Nicky Morgan is Chair of the Treasury Select Committee, a former Education Secretary, and MP for Loughborough.
There is a good reason why the Conservative Party is the longest-standing and most successful political party in the world – and that is because it is based on pragmatism and a set of core values, not an ideology. Conservatives seek to deal with the world as it is, not the world that we might wish it to be. And to be successful we need to be a broad church.
So I was very sorry to see Anna Soubry, Heidi Allen and Sarah Wollaston leave the Conservative Party this week. I understand fully why they made their decision, although I disagree with their conclusion. I believe that their voices would be stronger, and they would be more effective in seeing the values that they believe in prevail, if they stayed in the Conservative Party and argued their case from within.
Anna is a personal friend with whom I served in the Cabinet. As a fellow East Midlands MP I know just how hard she fights for her constituents and her constituency.
I believe that the Conservative Party demonstrated our differences from the current Labour Party in the way we reacted to this news. While Jeremy Corbyn’s supporters attacked the former Labour MPs who left, the door has been left open to the former Conservative MPs to return.
It is true that Brexit, which is based on a particular view of the world, has thrown the most enormous spanner into the workings of the Conservative Party as well as the Labour Party. But Brexit is an event from which the modern Conservative Party can recover, as long as all Party members and activists decide that we want to do so, and that we aren’t going to keep attacking each other or picking over old divisions.
As we approach 29th March, I’d argue that the Conservative Parliamentary Party owes it to voters, who are watching how we are handling Brexit with mounting alarm and anger, to decide, right now, that we aren’t going to let Brexit divide us further.
The majority of MPs, including Conservative ones, want a withdrawal agreement to be in place when exit day happens. We know that because the House of Commons has twice said so – by means of an amendment to the Finance Bill and then the Spelman/Dromey amendment in January.
We also know that the majority of Conservative MPs can unite around a form of Withdrawal Agreement because we said so via the Brady amendment in January. There is one major issue of concern: the backstop. There are alternative arrangements to the current backstop which get us to the same place in terms of avoiding a hard border on the island of Ireland.
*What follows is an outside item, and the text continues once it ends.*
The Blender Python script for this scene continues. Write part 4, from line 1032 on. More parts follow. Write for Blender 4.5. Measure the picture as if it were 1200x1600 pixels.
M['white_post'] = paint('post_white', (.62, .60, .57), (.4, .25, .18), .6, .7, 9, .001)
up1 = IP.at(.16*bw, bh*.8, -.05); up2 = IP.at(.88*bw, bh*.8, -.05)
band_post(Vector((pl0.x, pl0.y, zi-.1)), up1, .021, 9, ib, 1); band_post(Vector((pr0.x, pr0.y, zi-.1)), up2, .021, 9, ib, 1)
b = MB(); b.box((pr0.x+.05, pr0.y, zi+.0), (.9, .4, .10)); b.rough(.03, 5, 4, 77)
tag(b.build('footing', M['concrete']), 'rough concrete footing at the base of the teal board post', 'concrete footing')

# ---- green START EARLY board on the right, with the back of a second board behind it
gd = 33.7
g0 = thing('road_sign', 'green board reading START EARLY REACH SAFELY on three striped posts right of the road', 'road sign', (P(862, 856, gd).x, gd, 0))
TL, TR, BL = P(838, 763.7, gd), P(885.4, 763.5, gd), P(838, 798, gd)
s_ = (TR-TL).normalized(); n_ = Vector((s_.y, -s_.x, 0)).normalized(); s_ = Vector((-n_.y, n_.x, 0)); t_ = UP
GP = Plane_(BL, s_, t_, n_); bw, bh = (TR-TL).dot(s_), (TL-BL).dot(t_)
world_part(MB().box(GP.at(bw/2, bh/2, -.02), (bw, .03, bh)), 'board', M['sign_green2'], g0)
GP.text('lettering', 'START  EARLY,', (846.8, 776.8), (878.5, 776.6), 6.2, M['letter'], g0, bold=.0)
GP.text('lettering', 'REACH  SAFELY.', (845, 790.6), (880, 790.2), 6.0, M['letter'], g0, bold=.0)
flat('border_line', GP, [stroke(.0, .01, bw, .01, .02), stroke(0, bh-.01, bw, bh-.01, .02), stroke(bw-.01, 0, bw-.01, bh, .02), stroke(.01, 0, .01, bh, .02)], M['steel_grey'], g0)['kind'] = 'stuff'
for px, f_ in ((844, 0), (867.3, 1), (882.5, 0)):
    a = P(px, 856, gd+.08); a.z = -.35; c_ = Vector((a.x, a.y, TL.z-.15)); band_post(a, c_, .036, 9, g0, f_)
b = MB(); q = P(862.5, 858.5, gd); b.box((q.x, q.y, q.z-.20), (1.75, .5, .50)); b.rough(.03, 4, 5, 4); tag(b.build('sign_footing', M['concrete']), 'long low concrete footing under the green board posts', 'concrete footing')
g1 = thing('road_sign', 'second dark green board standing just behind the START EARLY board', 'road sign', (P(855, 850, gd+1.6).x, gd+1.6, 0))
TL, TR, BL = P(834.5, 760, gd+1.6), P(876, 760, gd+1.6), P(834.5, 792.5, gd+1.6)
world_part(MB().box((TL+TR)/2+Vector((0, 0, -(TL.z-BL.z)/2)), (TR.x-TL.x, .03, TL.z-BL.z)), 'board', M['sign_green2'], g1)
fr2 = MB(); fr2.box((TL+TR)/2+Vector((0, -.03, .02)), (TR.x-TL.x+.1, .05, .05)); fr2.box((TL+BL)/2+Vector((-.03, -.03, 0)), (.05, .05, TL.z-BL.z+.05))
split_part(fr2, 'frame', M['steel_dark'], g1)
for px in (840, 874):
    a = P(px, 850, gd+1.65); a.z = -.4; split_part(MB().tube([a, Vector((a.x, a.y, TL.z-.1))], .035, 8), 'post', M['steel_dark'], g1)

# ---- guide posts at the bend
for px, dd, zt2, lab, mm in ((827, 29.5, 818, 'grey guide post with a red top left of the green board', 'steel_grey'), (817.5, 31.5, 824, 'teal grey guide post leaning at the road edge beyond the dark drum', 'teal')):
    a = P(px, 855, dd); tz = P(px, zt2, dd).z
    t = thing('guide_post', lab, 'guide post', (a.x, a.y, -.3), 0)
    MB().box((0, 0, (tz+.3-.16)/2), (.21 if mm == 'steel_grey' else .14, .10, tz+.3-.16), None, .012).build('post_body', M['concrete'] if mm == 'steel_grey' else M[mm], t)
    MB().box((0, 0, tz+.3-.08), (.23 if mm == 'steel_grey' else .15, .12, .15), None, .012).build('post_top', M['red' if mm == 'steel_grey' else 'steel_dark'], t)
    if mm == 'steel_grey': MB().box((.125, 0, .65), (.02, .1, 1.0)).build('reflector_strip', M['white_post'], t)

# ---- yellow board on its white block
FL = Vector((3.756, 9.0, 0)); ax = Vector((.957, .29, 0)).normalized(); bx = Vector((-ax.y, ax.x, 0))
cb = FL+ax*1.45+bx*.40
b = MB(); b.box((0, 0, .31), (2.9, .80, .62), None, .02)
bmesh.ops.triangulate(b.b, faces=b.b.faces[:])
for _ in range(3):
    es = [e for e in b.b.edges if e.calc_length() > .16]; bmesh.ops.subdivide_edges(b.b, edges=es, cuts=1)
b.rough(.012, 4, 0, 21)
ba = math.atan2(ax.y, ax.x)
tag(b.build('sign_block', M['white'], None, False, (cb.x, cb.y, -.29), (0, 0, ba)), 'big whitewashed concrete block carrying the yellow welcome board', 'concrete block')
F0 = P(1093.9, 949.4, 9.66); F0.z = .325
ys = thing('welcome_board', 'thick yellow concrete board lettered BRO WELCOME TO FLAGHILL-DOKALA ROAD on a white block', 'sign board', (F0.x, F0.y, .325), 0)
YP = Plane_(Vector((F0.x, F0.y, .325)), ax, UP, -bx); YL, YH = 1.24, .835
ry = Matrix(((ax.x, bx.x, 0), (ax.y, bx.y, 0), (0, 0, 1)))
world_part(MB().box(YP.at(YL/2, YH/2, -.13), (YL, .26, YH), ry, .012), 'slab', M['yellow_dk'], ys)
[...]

In over six hours of meetings, officials tried to make the tyres fall off these alternative arrangements, and couldn’t do so. Indeed, we identified that the current backstop proposals don’t actually work and need to be replaced. So these alternative arrangements as envisaged in the Malthouse Compromise could, as Michel Barnier has apparently acknowledged in recent days, supersede the backstop.
The handling of the vote this week is therefore critical and the mistakes of the Valentine’s Day votes must be avoided. We now know this week won’t see a meaningful vote on the actual agreement. So can the Government provide sufficient assurances this week that a deal can be reached, so that MPs don’t need themselves to take ‘no deal’ off the table? The Government needs to table a motion which captures the changes it is asking for from the EU. This would enable MPs to show that if these changes are secured there will be a majority for the agreement.
To do this would be in the finest Conservative tradition. Not ideological but practical – as I say, dealing with the world (and Brexit) as it is, not as we ideally would wish it to be.